Site Pernod Ricard à Vendeville (Nord), le 31 janvier 2013. Le fonds américain Elliott a pris  2,5 % du capital de Pernod Ricard. / PHILIPPE HUGUEN / AFP

Cela fait longtemps que la France et son capitalisme jugé entre-soi ne font plus peur aux fonds activistes. Mais ces derniers hésitaient encore à s’attaquer à de « gros morceaux ». En prenant 2,5 % du capital de Pernod Ricard – soit une mise équivalant à près de 1 milliard d’euros à la clôture mercredi 12 décembre – l’américain Elliott démontre qu’il est prêt à en découdre avec un des fleurons de l’establishment français. Rien d’étonnant en cela, le fonds créé par Paul Singer est considéré comme le plus tenace, le plus agressif parmi ses pairs.

Qui sont-ils ? Nelson Peltz, Dan Loeb ou Carl Icahn, ces financiers activistes investissent dans des entreprises dont ils espèrent améliorer la performance boursière, que ce soit en préconisant un changement de gouvernance, des rachats d’actions, des plans sociaux ou même la cession pure et simple. Souvent leur présence reste discrète. L’agence Reuters vient ainsi de dévoiler qu’Elliott était actionnaire du chimiste allemand Bayer depuis plus d’un an.

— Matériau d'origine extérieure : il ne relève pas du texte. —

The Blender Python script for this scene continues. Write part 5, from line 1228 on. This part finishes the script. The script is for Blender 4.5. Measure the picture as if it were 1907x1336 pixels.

Mais si les fonds sont déçus du cours de Bourse ou s’ils estiment ne pas être écoutés, ils lancent alors des campagnes publiques afin de rallier d’autres actionnaires ou des administrateurs, histoire de mettre une pression maximale sur les dirigeants. Souvent avec succès, grâce notamment au soutien des investisseurs institutionnels.

Le Royaume-Uni reste la terre promise

La méthode, venue des Etats-Unis, s’est étendue à l’Europe. Dans une étude publiée le 12 octobre, Lazard estimait à 40 le nombre de sociétés européennes prises pour cibles par des activistes au cours des neuf premiers mois de l’année. Le Royaume-Uni reste la terre promise, captant à lui seul 21 campagnes contre Unilever, Vodafone ou encore Hammerson.

Sur la même période, deux sociétés françaises se sont retrouvées sous pression : le réassureur Scor, auquel le fonds CIAM reproche notamment de ne pas avoir accepté l’offre de rachat de Covéa, et l’équipementier aéronautique Latécoère, à qui Sterling Value Fund et la Financière de l’Echiquier ont réclamé un changement de gouvernance.

Le 7 décembre, en outre, L’Agefi a révélé que le fonds Amber, très actif depuis des mois pour influencer la stratégie de Lagardère, s’était invité au capital de Suez. Encore un débat de gouvernance en vue ? Le groupe de services à l’environnement prépare la succession de son directeur général Jean-Louis Chaussade, qui remettra son mandat lors de l’assemblée générale de 2019.

Le cas de Casino enfin reste à part. La plupart du temps, en effet, les fonds activistes entrent au capital d’une entreprise et souhaitent faire monter son cours de Bourse pour réaliser une plus-value à la sortie. Le distributeur, lui, est la cible de fonds qui ont vendu son action à découvert et s’agitent en espérant faire baisser son cours de Bourse.